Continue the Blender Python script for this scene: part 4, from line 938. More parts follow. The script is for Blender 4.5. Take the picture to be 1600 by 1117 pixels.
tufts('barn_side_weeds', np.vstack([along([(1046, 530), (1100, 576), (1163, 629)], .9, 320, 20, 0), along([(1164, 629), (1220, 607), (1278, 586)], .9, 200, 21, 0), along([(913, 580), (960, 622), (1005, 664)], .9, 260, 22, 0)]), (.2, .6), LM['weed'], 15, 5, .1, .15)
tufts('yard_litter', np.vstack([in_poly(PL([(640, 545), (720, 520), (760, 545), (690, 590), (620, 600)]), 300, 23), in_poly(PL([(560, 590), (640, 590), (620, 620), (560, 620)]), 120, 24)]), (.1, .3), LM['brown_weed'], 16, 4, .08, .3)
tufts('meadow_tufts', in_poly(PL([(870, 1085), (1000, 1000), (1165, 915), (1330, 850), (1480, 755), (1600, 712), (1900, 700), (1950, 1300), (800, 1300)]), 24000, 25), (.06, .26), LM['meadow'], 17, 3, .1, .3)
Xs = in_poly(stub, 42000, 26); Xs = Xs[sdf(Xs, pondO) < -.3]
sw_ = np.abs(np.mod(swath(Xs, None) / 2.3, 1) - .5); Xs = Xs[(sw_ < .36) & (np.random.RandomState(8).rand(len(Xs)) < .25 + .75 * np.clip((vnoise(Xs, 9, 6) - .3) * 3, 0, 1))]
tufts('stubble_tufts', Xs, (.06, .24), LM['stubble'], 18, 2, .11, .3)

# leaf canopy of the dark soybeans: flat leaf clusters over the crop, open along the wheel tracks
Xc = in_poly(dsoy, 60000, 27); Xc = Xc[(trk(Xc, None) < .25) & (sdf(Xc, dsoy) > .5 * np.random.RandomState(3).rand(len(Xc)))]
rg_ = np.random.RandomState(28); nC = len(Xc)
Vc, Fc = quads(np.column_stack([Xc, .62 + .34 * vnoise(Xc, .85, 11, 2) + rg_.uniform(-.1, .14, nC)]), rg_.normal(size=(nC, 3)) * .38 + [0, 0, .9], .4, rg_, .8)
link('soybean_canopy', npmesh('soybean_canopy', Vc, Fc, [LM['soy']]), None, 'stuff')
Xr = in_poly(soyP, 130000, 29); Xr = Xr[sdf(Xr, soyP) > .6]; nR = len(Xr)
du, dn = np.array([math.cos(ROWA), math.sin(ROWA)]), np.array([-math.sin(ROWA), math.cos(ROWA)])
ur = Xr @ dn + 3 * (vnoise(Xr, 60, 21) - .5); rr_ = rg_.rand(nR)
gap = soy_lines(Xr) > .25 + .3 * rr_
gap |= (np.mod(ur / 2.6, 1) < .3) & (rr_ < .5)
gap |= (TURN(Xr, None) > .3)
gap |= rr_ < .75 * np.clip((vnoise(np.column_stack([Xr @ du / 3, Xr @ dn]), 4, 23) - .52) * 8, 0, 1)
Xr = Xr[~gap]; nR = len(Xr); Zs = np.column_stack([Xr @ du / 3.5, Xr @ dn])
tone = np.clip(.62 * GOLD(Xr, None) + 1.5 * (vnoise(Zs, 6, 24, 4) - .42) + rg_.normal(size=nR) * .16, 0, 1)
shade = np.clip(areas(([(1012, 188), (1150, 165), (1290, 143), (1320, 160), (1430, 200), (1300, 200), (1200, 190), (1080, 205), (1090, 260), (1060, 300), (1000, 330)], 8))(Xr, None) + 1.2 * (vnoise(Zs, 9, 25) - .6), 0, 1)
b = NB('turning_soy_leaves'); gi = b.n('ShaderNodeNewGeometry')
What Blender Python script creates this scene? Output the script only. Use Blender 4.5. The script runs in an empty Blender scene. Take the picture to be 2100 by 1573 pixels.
○ ○ ○ ○ ○ ○ ○
§ Work to do:
Transcribe the material above in its entirety. Match it exactly.

§ Reply:
Continue the Blender Python script for this scene: part 4, from line 938. More parts follow. The script is for Blender 4.5. Take the picture to be 1600 by 1117 pixels.
tufts('barn_side_weeds', np.vstack([along([(1046, 530), (1100, 576), (1163, 629)], .9, 320, 20, 0), along([(1164, 629), (1220, 607), (1278, 586)], .9, 200, 21, 0), along([(913, 580), (960, 622), (1005, 664)], .9, 260, 22, 0)]), (.2, .6), LM['weed'], 15, 5, .1, .15)
tufts('yard_litter', np.vstack([in_poly(PL([(640, 545), (720, 520), (760, 545), (690, 590), (620, 600)]), 300, 23), in_poly(PL([(560, 590), (640, 590), (620, 620), (560, 620)]), 120, 24)]), (.1, .3), LM['brown_weed'], 16, 4, .08, .3)
tufts('meadow_tufts', in_poly(PL([(870, 1085), (1000, 1000), (1165, 915), (1330, 850), (1480, 755), (1600, 712), (1900, 700), (1950, 1300), (800, 1300)]), 24000, 25), (.06, .26), LM['meadow'], 17, 3, .1, .3)
Xs = in_poly(stub, 42000, 26); Xs = Xs[sdf(Xs, pondO) < -.3]
sw_ = np.abs(np.mod(swath(Xs, None) / 2.3, 1) - .5); Xs = Xs[(sw_ < .36) & (np.random.RandomState(8).rand(len(Xs)) < .25 + .75 * np.clip((vnoise(Xs, 9, 6) - .3) * 3, 0, 1))]
tufts('stubble_tufts', Xs, (.06, .24), LM['stubble'], 18, 2, .11, .3)

# leaf canopy of the dark soybeans: flat leaf clusters over the crop, open along the wheel tracks
Xc = in_poly(dsoy, 60000, 27); Xc = Xc[(trk(Xc, None) < .25) & (sdf(Xc, dsoy) > .5 * np.random.RandomState(3).rand(len(Xc)))]
rg_ = np.random.RandomState(28); nC = len(Xc)
Vc, Fc = quads(np.column_stack([Xc, .62 + .34 * vnoise(Xc, .85, 11, 2) + rg_.uniform(-.1, .14, nC)]), rg_.normal(size=(nC, 3)) * .38 + [0, 0, .9], .4, rg_, .8)
link('soybean_canopy', npmesh('soybean_canopy', Vc, Fc, [LM['soy']]), None, 'stuff')
Xr = in_poly(soyP, 130000, 29); Xr = Xr[sdf(Xr, soyP) > .6]; nR = len(Xr)
du, dn = np.array([math.cos(ROWA), math.sin(ROWA)]), np.array([-math.sin(ROWA), math.cos(ROWA)])
ur = Xr @ dn + 3 * (vnoise(Xr, 60, 21) - .5); rr_ = rg_.rand(nR)
gap = soy_lines(Xr) > .25 + .3 * rr_
gap |= (np.mod(ur / 2.6, 1) < .3) & (rr_ < .5)
gap |= (TURN(Xr, None) > .3)
gap |= rr_ < .75 * np.clip((vnoise(np.column_stack([Xr @ du / 3, Xr @ dn]), 4, 23) - .52) * 8, 0, 1)
Xr = Xr[~gap]; nR = len(Xr); Zs = np.column_stack([Xr @ du / 3.5, Xr @ dn])
tone = np.clip(.62 * GOLD(Xr, None) + 1.5 * (vnoise(Zs, 6, 24, 4) - .42) + rg_.normal(size=nR) * .16, 0, 1)
shade = np.clip(areas(([(1012, 188), (1150, 165), (1290, 143), (1320, 160), (1430, 200), (1300, 200), (1200, 190), (1080, 205), (1090, 260), (1060, 300), (1000, 330)], 8))(Xr, None) + 1.2 * (vnoise(Zs, 9, 25) - .6), 0, 1)
b = NB('turning_soy_leaves'); gi = b.n('ShaderNodeNewGeometry')
What Blender Python script creates this scene? Output the script only. Use Blender 4.5. The script runs in an empty Blender scene. Take the picture to be 2100 by 1573 pixels.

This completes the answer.